-- START DATA LINES --

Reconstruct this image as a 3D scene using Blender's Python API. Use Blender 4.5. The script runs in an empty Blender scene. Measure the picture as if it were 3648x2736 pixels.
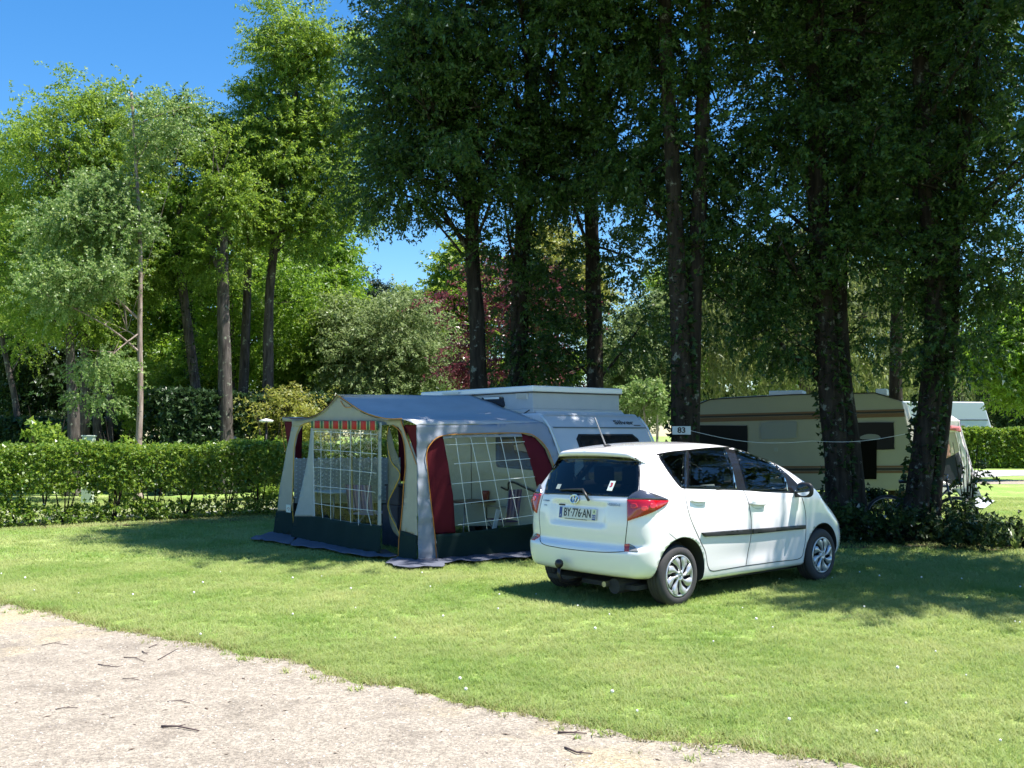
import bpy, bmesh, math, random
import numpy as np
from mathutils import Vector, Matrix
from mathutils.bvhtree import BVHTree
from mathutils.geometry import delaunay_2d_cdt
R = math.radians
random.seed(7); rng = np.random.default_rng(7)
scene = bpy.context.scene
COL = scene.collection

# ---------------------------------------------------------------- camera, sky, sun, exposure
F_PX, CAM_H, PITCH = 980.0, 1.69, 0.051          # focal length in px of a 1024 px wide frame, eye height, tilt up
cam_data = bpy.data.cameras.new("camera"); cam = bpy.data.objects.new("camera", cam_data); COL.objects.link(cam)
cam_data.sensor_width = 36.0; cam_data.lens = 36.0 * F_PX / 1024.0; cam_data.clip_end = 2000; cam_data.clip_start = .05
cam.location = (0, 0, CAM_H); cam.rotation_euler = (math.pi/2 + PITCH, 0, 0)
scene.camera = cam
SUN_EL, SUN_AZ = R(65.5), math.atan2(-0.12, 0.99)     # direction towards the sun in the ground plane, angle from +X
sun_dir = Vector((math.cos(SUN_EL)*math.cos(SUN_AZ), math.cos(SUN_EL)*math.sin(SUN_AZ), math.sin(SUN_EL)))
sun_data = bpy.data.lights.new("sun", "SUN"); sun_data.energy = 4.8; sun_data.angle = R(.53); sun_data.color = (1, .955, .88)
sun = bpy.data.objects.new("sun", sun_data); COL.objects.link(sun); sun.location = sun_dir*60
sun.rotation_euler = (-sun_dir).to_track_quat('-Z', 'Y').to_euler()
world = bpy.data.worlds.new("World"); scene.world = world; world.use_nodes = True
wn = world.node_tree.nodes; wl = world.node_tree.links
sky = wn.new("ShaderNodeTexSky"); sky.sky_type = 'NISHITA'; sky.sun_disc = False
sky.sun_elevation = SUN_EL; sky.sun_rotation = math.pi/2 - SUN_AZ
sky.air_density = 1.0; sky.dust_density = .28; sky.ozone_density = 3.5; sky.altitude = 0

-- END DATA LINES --

PROBLEM DESCRIPTION. Pictures are excluded; extract exactly the lines from the start of the data through the line that holds "COL = scene.collection", both ends included.

OUTPUT BELOW.
Reconstruct this image as a 3D scene using Blender's Python API. Use Blender 4.5. The script runs in an empty Blender scene. Measure the picture as if it were 3648x2736 pixels.
import bpy, bmesh, math, random
import numpy as np
from mathutils import Vector, Matrix
from mathutils.bvhtree import BVHTree
from mathutils.geometry import delaunay_2d_cdt
R = math.radians
random.seed(7); rng = np.random.default_rng(7)
scene = bpy.context.scene
COL = scene.collection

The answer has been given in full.